Time to get the writing hat on!

It's that time of the year when I re-visit the blog and reconnect with my inner writer! Bumhood can be a great inspiration for getting into the writing mode. So write, I will.

Day 30: Letting it be and letting go

Ok so I just revisited the blog and realised I failed at finishing off my Newember resolution with a new thing for the last day. Well, I did do my "new thing" for that day but it was one of the hardest things on my list. It took me a long time to go do it and even longer to write about it.

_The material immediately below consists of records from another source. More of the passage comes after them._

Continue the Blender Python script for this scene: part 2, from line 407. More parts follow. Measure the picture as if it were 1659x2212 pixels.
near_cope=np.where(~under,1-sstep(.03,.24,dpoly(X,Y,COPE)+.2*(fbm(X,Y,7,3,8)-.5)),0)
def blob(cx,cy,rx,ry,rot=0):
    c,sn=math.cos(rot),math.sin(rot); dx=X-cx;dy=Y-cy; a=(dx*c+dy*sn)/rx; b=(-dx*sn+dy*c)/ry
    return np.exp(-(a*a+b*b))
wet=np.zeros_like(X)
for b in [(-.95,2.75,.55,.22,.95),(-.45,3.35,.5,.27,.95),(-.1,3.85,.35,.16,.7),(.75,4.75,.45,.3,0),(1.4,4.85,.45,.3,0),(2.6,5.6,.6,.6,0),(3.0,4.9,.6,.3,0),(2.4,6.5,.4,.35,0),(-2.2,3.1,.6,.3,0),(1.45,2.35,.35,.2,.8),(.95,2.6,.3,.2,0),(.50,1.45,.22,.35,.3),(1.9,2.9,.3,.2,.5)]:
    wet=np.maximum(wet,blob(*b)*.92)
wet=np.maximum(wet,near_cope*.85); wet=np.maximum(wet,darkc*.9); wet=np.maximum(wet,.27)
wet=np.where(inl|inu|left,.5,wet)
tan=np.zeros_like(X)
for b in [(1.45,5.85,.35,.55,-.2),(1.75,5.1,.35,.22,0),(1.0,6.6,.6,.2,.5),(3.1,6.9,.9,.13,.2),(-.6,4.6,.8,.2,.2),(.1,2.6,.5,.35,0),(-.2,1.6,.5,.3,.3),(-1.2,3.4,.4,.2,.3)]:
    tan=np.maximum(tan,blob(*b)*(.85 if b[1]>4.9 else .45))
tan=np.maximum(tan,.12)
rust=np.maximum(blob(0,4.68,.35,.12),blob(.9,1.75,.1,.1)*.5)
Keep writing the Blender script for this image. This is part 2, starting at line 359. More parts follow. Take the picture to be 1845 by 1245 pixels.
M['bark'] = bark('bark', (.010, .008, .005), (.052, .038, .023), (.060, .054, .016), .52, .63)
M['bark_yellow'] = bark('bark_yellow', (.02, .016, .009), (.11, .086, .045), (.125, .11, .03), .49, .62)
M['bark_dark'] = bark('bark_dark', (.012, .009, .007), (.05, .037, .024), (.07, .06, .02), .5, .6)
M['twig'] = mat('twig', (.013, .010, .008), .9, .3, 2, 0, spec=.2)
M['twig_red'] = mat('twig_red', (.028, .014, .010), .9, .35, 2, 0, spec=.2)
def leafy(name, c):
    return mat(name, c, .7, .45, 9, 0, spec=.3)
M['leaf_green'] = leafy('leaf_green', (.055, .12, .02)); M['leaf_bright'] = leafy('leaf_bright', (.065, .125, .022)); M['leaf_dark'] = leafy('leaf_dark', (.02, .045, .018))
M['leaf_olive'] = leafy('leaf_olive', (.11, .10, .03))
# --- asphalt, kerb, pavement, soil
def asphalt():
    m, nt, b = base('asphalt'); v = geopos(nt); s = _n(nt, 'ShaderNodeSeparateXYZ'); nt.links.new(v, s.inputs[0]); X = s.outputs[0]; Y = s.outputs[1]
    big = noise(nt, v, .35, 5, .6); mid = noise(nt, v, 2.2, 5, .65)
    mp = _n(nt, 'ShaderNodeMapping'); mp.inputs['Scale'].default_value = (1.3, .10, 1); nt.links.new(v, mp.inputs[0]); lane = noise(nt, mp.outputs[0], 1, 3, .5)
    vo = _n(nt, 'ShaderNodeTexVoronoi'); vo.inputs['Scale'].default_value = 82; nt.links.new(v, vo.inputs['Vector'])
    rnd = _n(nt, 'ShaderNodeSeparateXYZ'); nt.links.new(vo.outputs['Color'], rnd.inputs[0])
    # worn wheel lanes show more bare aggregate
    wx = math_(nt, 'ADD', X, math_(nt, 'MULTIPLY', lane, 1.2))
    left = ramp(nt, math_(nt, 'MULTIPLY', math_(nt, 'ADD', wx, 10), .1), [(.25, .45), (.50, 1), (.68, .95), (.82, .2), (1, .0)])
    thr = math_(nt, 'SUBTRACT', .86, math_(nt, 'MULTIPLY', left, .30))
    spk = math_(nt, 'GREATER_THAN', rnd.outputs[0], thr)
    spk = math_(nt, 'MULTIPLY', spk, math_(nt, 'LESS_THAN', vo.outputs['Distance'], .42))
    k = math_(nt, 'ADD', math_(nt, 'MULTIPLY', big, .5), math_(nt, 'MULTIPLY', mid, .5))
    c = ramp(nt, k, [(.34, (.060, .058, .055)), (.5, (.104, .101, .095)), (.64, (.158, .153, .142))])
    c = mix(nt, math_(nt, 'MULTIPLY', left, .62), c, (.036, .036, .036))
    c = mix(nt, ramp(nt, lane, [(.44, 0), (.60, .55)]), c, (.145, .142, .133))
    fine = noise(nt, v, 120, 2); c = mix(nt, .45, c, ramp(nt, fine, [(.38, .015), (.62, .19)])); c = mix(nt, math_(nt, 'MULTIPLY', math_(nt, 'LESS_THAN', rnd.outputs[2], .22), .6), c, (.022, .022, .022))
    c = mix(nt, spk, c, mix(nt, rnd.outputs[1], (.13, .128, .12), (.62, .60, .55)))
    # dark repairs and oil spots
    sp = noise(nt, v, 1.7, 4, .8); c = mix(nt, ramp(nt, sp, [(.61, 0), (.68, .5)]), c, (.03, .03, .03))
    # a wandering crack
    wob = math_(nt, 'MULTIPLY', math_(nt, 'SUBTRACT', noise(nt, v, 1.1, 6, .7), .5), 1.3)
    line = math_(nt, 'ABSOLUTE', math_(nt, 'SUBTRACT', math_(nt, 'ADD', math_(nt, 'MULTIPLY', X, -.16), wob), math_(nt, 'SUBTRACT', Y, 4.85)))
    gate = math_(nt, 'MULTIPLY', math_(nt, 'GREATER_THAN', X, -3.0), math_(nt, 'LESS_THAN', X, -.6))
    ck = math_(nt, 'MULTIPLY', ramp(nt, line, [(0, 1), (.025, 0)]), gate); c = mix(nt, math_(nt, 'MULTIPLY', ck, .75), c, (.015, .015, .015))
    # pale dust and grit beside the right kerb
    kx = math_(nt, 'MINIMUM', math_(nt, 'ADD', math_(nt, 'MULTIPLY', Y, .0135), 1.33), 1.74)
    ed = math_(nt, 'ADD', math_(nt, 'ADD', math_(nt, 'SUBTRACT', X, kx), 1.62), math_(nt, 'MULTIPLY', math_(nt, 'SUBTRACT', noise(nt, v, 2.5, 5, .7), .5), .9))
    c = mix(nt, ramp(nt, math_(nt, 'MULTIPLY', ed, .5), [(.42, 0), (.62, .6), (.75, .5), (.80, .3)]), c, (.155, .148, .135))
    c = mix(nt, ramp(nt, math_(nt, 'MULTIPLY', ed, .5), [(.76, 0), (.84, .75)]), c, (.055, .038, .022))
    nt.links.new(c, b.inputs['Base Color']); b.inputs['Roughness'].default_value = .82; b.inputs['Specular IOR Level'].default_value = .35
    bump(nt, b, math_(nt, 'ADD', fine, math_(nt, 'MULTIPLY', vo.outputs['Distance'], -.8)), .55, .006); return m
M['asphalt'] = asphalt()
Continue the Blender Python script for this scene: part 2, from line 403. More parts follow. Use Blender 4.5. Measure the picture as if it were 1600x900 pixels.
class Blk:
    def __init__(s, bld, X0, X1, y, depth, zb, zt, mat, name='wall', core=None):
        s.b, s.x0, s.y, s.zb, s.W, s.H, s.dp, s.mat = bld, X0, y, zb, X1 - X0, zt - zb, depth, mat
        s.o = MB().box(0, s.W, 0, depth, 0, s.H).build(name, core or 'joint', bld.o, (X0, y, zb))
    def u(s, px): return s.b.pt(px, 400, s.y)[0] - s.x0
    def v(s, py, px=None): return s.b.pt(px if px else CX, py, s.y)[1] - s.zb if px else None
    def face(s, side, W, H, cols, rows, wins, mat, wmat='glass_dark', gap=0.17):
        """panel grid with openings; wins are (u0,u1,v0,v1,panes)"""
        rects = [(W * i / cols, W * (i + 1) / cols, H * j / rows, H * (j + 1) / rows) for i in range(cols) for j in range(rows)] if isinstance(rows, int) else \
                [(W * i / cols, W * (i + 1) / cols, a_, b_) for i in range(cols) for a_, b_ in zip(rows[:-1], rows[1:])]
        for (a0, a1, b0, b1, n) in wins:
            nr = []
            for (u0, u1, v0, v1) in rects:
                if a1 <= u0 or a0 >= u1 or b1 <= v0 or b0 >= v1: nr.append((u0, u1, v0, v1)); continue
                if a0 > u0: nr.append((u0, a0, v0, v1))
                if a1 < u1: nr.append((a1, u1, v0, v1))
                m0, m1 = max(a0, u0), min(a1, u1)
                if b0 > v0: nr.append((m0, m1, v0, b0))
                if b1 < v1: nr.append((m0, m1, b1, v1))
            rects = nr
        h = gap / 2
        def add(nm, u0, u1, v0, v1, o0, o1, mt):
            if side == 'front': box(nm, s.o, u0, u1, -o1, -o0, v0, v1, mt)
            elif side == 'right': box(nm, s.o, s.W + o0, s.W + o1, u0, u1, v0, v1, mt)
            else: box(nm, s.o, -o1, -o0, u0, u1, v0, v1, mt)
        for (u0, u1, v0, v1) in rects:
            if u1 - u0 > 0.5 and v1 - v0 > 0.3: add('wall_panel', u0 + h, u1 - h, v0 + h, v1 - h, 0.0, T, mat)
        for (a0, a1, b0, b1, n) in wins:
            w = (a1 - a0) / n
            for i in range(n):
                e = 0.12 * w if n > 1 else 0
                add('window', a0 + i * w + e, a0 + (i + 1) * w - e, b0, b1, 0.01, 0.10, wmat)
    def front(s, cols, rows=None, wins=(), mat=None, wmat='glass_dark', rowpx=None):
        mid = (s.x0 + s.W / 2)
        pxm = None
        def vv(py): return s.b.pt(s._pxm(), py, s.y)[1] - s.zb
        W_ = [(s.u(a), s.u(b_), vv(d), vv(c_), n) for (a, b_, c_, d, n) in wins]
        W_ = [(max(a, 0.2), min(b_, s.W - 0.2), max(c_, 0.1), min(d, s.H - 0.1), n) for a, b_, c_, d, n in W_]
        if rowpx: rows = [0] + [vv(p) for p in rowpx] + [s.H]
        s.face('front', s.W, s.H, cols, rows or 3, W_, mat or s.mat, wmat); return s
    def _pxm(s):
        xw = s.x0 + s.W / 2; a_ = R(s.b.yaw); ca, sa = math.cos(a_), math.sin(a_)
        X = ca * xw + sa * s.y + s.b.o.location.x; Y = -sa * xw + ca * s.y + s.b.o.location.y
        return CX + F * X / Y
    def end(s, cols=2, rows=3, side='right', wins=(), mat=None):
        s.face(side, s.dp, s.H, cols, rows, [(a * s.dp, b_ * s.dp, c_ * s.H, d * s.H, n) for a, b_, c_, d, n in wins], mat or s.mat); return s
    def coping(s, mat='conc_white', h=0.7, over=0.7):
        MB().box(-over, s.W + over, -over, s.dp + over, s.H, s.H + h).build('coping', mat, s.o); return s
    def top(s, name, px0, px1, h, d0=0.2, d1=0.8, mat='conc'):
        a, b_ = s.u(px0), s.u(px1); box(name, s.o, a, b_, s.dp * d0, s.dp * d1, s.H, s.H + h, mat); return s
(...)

Liz Gilbert, my hero from Eat, Pray, Love wrote about it and I pretty much copy, pasted and applied it to my life:

 “Instructions for freedom":
 1. Life's metaphors are God's instructions.
 2. You have just climbed up and above the roof, there is nothing between you and the Infinite; now, let go.
 3. The day is ending, it's time for something that was beautiful to turn into something else that is beautiful. Now, let go.
4. Your wish for resolution was a prayer. You are being here is God's response, let go and watch the stars came out, in the inside and in the outside.
5. With all your heart ask for Grace and let go.
6. With all your heart forgive him, forgive yourself and let him go.
7. Let your intention be freedom from useless suffering then, let go.
8. Watch the heat of day pass into the cold night, let go.
9. When the Karma of a relationship is done, only Love remains. It's safe, let go.
10. When the past has past from you at last, let go.. then, climb down and begin the rest of your life with great joy.”

 I don't really want to go into detail but my new thing for the day and life is done and dusted. Time to climb down and begin the rest of my life with great joy.